Derrière le ras-le-bol, des désaccords profonds

Pour Riadh Chaïbi, un autre Nahdhaoui démissionnaire qui a créé son propre parti, El-Bina El-Watani (Construction nationale), la démission de l'ancien Premier ministre islamiste était «prévisible, étant donné les désaccords qui ont éclaté au sujet de la formation d'un gouvernement de technocrates, en février 2013. Ce départ a tout simplement été reporté».

S'exprimant au micro d'''A la page'' sur Mosaïque FM, M. Chaïbi a expliqué que la proposition faite par Hamadi Jebali, au lendemain de l'assassinat de Chokri Belaïd et de la crise que ce meurtre avait entraînée, de recourir à la solution d'un gouvernement de technocrates indépendants a été refusée par la direction nahdhaouie. Il s'agissait là, dit-il, d'un «désaccord fondamental, et ce à quoi nous assistons aujourd'hui, c'est-à-dire le départ de Hamadi Jebali, n'est qu'une suite logique de cet incident».

Riadh Chaïbi a également rappelé qu'à l'époque ce conflit, qui a conduit au remplacement de la Troïka 1 de Hamadi Jebali par la Troïka 2 d'Ali Lârayedh, a été minimisé par les instances dirigeantes d'Ennahdha et présenté comme une simple différence d'appréciation qui n'affectait en rien l'unité du parti islamiste.
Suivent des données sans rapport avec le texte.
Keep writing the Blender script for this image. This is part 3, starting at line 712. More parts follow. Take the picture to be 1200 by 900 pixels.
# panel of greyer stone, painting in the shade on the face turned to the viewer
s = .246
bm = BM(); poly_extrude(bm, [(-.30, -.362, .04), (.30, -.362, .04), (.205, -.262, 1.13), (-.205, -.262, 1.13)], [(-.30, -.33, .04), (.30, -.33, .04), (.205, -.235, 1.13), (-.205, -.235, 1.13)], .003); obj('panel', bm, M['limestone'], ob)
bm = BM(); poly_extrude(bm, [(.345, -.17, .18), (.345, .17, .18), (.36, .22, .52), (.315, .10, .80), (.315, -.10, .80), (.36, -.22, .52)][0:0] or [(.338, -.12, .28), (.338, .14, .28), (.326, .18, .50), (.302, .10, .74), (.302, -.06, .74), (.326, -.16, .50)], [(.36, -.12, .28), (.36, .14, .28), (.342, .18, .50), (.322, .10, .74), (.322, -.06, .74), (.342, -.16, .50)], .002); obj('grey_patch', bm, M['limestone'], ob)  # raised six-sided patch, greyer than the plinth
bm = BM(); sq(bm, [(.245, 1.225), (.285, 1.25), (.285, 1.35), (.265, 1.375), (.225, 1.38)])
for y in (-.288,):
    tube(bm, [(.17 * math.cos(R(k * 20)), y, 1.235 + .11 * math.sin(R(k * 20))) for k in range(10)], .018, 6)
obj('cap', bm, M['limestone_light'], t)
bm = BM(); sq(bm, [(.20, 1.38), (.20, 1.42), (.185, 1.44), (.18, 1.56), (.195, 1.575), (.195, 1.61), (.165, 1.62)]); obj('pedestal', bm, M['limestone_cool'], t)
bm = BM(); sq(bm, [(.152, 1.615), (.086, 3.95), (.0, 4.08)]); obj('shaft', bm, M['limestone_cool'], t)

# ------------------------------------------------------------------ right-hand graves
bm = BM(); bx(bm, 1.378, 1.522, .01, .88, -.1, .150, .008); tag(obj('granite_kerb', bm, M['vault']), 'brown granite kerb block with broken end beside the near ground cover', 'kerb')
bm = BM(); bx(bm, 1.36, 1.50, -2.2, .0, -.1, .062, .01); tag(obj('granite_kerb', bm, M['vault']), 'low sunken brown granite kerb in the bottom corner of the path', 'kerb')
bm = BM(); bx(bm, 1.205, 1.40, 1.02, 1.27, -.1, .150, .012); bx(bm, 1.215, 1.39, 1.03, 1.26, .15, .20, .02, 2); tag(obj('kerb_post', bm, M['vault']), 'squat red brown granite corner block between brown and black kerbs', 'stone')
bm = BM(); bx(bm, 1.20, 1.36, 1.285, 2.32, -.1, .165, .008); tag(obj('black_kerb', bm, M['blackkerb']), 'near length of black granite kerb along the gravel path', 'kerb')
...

Selon M. Chaïbi, ce coup d'éclat du secrétaire général démissionnaire d'Ennahdha a bien plus à voir avec l'exaspération et la révolte d'un très haut responsable frustré qu'un simple positionnement politique qui lui permettrait de mieux servir ses ambitions présidentielles: «Là-dessus, le communiqué annonçant officiellement cette démission est on ne peut plus clair», insiste-t-il.

Derrière la façade trompeuse

Quoi que puissent en dire les dirigeants de Montplaisir, selon Riadh Chaïbi, le départ de M. Jebali d'Ennahdha, le numéro 2 dans la hiérarchie du parti islamiste et le premier chef de gouvernement élu après la Révolution, représente «une perte indéniable, une très grande perte» pour la formation nahdhaouie. Pour lui, le sacrifice qu'Ennahdha vient de faire de son secrétaire général en dit long sur l'autoritarisme qui règne au sein de cette formation: «Cette notion de démocratie et de prise de décision démocratique (au sein d'Ennahdha, NDLR) ne sont qu'illusoires. Il s'agit d'une démocratie de façade et la réalité des choses est toute autre», met-il en garde.

Même si les observateurs avisés n'ont jamais nourri la moindre illusion sur le «démocratisme» des Nahdhaouis, ce que le parti de Rached Ghannouchi donne à voir, aujourd'hui, sa manière de traiter les siens et la manière dont ses débats internes sont conduits confirment leurs suspicions.

La démission de Hamadi Jebali, ajoutée à d'autres mises à l'écart qui l'ont précédée et d'autres jets d'éponge qui sont encore à venir, selon Riadh Chaïbi, balaie toutes ces idées selon lesquelles Ennahdha s'est adapté à la modernité et qu'il a inventé une synthèse islamiste unique qui allie démocratie et islamisme.